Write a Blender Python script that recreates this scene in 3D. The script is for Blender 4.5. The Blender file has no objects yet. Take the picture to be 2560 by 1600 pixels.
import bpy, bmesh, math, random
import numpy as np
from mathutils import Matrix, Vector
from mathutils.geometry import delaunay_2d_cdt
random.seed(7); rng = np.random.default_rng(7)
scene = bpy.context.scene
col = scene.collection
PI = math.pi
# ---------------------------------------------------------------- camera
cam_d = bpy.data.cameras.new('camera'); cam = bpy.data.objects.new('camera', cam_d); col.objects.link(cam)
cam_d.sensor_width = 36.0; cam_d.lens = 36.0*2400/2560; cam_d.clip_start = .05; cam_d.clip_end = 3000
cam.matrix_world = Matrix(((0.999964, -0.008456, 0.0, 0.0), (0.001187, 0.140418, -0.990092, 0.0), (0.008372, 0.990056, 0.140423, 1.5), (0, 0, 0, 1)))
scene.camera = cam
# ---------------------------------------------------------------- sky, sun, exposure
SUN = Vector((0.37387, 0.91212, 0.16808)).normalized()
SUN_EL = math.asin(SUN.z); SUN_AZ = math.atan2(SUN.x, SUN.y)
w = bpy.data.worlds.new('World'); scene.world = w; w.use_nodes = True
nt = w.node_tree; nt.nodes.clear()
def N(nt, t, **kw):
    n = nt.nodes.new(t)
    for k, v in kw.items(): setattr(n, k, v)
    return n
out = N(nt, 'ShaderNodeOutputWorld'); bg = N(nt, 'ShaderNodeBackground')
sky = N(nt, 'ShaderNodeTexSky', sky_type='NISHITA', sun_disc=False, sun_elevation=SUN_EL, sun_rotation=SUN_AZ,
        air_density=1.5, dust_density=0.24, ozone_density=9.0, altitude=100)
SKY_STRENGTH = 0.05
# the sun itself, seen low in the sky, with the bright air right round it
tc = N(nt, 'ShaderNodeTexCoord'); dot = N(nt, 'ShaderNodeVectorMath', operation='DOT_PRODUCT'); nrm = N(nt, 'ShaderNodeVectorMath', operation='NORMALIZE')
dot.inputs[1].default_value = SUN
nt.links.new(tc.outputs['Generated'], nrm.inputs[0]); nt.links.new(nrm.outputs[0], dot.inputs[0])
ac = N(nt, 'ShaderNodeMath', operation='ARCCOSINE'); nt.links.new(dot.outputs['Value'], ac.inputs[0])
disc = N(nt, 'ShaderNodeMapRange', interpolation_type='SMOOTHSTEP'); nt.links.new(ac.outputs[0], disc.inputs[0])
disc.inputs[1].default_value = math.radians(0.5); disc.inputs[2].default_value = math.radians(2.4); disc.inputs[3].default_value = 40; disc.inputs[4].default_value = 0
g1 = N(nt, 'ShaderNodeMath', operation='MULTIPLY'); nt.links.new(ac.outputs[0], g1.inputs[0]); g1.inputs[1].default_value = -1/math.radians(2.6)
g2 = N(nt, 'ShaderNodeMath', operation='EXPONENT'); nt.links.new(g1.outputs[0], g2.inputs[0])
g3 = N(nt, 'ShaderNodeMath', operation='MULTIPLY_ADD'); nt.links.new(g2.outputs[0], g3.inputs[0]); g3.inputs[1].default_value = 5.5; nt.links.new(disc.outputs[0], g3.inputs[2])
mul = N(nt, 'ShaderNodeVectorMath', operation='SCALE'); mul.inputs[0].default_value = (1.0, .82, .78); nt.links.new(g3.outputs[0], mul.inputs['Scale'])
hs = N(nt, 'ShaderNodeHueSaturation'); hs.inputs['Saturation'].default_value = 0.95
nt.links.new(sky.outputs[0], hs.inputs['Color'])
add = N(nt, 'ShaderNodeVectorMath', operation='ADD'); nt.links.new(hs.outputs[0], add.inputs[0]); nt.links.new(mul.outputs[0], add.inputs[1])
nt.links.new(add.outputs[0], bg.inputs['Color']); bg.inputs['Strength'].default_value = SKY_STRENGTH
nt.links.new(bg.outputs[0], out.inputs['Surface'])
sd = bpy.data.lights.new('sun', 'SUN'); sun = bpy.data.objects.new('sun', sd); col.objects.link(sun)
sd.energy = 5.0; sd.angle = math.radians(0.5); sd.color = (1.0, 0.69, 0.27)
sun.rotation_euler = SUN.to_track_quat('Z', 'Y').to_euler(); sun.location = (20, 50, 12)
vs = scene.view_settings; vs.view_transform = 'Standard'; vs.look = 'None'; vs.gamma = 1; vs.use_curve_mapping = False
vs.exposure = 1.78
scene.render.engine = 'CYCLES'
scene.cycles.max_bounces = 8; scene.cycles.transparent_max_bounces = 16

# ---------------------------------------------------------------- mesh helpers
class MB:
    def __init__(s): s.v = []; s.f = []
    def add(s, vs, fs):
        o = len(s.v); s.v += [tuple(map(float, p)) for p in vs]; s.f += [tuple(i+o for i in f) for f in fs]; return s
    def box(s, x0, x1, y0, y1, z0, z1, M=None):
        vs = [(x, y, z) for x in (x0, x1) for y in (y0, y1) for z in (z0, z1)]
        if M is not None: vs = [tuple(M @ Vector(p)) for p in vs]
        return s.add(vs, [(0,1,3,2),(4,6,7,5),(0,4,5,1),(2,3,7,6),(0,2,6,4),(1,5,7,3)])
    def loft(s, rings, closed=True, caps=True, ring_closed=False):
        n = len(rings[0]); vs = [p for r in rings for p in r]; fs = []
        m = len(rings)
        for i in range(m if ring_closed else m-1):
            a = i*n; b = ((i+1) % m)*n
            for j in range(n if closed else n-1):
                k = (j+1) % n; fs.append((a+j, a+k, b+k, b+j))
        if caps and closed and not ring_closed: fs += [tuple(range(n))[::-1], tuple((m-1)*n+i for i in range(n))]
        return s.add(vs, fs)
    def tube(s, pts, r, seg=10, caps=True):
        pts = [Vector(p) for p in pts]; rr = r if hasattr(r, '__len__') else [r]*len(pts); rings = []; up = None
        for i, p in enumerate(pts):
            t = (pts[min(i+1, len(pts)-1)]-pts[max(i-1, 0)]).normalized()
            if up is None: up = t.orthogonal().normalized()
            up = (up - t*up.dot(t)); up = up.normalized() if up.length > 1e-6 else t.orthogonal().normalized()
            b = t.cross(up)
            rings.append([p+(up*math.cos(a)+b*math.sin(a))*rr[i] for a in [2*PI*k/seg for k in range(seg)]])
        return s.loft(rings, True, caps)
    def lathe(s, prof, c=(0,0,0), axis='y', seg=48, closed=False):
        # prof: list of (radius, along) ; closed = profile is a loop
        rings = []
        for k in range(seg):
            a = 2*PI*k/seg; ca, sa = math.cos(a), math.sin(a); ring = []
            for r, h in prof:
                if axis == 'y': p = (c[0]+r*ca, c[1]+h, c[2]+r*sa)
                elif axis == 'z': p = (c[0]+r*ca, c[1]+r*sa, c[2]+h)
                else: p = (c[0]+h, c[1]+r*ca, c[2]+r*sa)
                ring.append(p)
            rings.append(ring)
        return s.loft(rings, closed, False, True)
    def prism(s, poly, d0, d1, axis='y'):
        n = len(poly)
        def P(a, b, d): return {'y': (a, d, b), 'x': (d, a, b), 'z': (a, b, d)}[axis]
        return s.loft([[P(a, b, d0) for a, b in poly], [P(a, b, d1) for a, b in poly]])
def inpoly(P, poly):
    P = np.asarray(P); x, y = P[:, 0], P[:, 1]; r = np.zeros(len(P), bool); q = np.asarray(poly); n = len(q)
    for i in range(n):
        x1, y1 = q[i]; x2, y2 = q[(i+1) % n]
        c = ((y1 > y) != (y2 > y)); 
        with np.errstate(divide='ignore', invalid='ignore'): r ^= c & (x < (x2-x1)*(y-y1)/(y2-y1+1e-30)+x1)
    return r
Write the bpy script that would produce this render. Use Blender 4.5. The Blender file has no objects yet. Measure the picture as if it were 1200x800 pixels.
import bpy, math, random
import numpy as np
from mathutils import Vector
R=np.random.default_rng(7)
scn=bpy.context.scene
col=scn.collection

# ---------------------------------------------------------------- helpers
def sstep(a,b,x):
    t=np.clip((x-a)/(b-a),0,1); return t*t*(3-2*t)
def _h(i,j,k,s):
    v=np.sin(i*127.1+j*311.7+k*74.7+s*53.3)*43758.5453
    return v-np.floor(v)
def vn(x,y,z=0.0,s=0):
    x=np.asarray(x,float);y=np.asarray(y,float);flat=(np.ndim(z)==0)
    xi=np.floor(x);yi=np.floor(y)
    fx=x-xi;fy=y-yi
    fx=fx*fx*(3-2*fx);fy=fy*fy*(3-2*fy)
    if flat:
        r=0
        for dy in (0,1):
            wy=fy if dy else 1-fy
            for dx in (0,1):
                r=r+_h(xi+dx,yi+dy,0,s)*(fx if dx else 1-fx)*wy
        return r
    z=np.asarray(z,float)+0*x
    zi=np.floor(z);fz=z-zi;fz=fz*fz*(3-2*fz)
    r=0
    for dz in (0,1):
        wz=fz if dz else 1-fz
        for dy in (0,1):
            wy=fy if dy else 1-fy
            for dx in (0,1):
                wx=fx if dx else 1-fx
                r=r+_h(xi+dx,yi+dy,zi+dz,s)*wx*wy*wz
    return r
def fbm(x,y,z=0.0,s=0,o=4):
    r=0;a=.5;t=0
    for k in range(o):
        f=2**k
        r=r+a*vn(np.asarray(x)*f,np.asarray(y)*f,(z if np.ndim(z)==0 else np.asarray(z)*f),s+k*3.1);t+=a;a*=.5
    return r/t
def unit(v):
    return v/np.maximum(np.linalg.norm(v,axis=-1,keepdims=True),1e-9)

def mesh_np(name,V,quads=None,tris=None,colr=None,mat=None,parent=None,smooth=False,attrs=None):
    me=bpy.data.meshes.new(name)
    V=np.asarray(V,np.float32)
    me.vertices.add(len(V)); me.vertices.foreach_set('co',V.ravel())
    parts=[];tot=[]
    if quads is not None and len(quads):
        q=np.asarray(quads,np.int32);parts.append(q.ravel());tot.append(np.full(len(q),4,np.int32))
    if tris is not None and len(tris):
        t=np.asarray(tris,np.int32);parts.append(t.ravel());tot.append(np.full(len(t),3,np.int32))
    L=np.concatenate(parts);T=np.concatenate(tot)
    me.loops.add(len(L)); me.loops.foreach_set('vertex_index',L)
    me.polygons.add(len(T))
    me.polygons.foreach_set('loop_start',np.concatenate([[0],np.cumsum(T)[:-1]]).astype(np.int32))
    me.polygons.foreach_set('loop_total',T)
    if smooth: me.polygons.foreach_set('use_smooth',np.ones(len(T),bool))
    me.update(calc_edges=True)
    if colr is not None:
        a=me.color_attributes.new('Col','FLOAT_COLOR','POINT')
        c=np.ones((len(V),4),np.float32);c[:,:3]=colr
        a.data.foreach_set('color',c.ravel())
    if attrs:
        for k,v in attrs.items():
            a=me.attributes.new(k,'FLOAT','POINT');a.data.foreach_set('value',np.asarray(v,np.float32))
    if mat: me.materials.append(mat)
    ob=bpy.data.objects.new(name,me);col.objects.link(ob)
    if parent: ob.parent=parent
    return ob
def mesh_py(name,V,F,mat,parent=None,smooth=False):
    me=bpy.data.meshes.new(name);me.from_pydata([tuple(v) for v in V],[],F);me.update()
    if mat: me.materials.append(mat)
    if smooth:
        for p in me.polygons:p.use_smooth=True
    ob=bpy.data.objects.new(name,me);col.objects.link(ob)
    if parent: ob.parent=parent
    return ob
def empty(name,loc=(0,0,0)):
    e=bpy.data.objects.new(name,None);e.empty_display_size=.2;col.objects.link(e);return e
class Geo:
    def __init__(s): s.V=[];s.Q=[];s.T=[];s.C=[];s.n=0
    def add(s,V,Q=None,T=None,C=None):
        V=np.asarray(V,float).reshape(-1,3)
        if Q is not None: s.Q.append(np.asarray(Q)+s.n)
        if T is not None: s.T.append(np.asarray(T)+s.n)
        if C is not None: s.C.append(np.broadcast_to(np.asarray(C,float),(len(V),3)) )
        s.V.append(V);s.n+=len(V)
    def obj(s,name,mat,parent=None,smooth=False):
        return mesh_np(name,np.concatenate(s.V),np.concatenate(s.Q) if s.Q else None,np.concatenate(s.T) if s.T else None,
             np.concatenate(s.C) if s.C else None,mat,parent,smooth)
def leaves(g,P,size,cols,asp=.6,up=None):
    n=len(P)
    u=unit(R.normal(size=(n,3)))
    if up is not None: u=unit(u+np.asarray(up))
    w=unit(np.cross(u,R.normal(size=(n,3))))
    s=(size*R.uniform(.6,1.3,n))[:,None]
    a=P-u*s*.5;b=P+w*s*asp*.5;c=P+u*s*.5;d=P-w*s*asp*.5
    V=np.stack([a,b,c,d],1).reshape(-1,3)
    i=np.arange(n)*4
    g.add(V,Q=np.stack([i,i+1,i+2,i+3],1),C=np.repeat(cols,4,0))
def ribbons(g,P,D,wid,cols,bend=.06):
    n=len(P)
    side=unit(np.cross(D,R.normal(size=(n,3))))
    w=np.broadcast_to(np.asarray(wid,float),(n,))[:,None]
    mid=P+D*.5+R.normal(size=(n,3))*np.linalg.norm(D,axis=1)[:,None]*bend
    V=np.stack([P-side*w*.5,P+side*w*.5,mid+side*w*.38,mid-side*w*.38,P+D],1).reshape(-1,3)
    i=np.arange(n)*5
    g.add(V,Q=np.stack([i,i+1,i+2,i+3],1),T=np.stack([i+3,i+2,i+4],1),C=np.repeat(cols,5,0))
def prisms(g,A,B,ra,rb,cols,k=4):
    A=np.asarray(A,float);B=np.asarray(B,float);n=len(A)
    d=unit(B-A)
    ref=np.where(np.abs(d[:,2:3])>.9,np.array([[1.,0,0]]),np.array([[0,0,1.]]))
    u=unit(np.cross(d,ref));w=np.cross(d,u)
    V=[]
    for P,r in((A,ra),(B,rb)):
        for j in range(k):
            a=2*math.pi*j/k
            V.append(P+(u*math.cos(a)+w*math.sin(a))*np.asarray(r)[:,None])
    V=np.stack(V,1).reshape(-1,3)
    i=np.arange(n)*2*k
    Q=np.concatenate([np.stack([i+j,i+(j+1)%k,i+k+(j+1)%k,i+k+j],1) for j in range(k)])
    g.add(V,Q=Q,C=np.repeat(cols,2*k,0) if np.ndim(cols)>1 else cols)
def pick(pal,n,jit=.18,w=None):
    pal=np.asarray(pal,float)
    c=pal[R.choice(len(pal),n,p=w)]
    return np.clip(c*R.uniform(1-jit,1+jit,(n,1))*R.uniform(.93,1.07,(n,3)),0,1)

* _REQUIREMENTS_
Report all lines of the data that include the word "picture".

* _REPLY TO THE EXERCISE_
Write a Blender Python script that recreates this scene in 3D. The script is for Blender 4.5. The Blender file has no objects yet. Take the picture to be 2560 by 1600 pixels.
Write the bpy script that would produce this render. Use Blender 4.5. The Blender file has no objects yet. Measure the picture as if it were 1200x800 pixels.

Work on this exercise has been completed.